Although Tec's style grates on me, it takes away but marginally from her otherwise very good work - one unlikely to be replicated, as firsthand witnesses have died since her interviews with them and as the camp's own official account was confiscated to disappear down the Soviet memory hole. Tec, who herself survived in Poland as a hidden child, undoubtedly could open doors with the survivors based on language and common history. She has interviewed dozens of eyewitnesses, does her best to cross-check facts and notes conflicting accounts where she can, and frequently cites the Bielski family's own memoir, unpublished in English.

More recent books on the Bielskis may put their story in better historical perspective, but this is as good as it's going to get on how it looked to those who were there.

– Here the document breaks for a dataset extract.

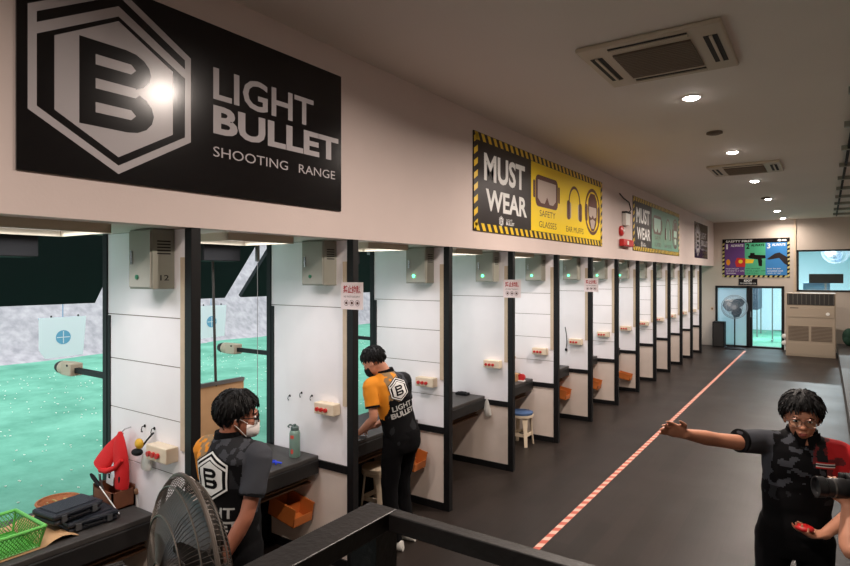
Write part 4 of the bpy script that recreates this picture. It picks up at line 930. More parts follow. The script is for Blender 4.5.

 Rating 1   Interesting story that is poorly written
The story is interesting but the writing style is very amateurish. When I started reading the book I was quickly disppointed by the choppy writing style and hoped that it would improve. Unfortunately the quality of the writing does not improve at all. One reviewer on Amazon said it sounded like a high school term paper and I think that was a "kind" assessment.

It is not a good read.

 Rating 5   Excellent Book
This book is really good. I saw the movie first and was really impressed with that so I later bought the book. What the Bielski brothers did was wonderful.